More From Above But Limited To Excerpts Due To Space Here...

...powerfully illustrates how dangerous it is for jurisdictions to publish so-called “findings” in an investigative grand jury presentment and/or report.

Paterno’s downfall illustrates the importance of grand
jury secrecy—both during and after its investigation.

That secrecy, present in all federal grand jury proceedings, prevents collateral damage—like job loss—to unindicted criminally
innocent third parties.

The absence of that secrecy in
Pennsylvania’s investigative grand jury proceedings took Paterno’s job, tarnished his legacy, and perhaps even shortened his life.

Part II thereafter carefully explains the inner workings of the
federal grand jury process—a process that of course must abide by the Fifth Amendment’s Grand Jury clause. In contrast, and as Part II details, Pennsylvania is not bound by the Fifth Amendment and has accordingly constructed a charging system that deviates
substantially from its federal counterpart.

Not unlike a handful of other states,Pennsylvania’s “presentment” system bypasses many of the procedural protections provided by the federal criminal law.

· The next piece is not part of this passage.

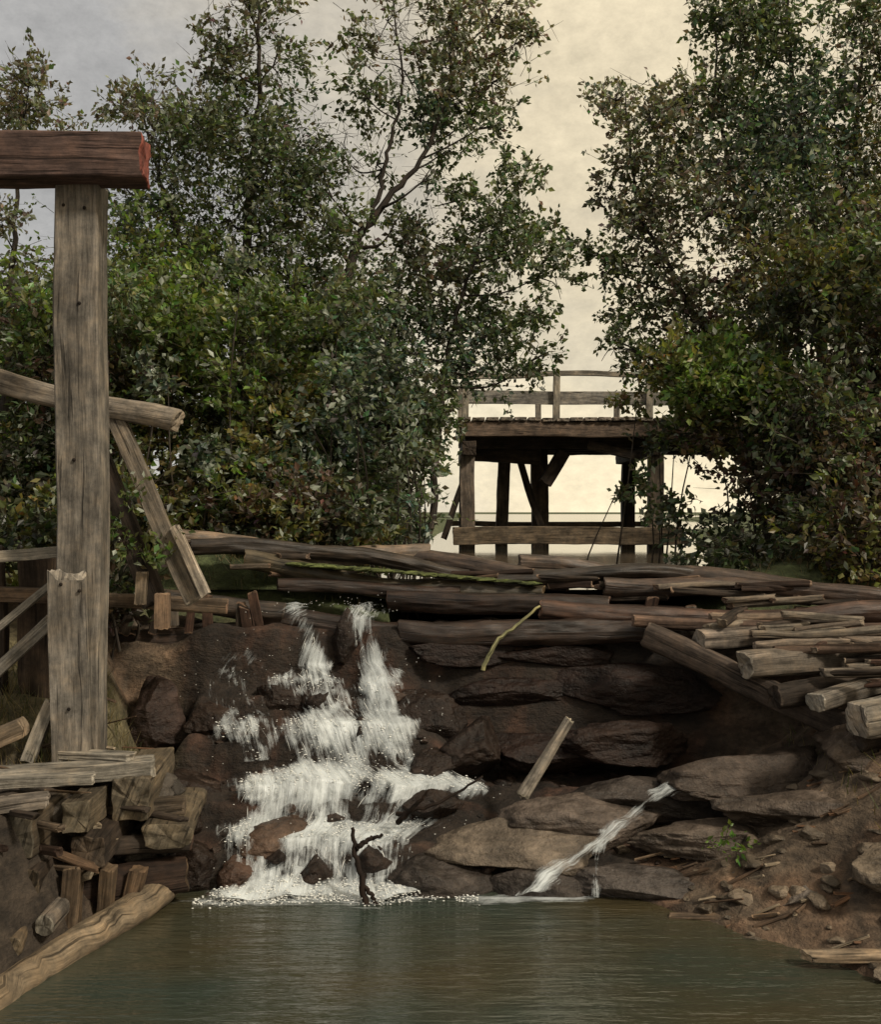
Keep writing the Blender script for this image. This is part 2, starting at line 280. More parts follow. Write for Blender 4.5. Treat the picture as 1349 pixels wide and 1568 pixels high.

Part III contends that the Supreme
Court’s desire for grand jury independence does not equate to or
permit the investigative grand jury recklessness so prevalent in
Pennsylvania’s system.

When the Sandusky grand jury’s Findings of Fact became public,
the court of public opinion took that document as precisely that:
fact.

Problematically, however, grand jury proceedings are not governed by a proof beyond a reasonable doubt standard and, moreover, Paterno was not under investigation.

The possibility that an innocent third party could be ensnared by the grand jury investigation of someone else is precisely why grand jury proceedings at the federal level disfavor presentments and reports and, in any event, remain secret.

Anonymous said...

Such a sad bunch of freeloaders - Williams, Kane and the bribe taking Philly crew. Yuck.

Anonymous said...

According to the Philly Inquirer, Corbett and Fina's chosen confidential informant stole close to a million dollars in exchange for an $18,000 sting. Such a deal!!!!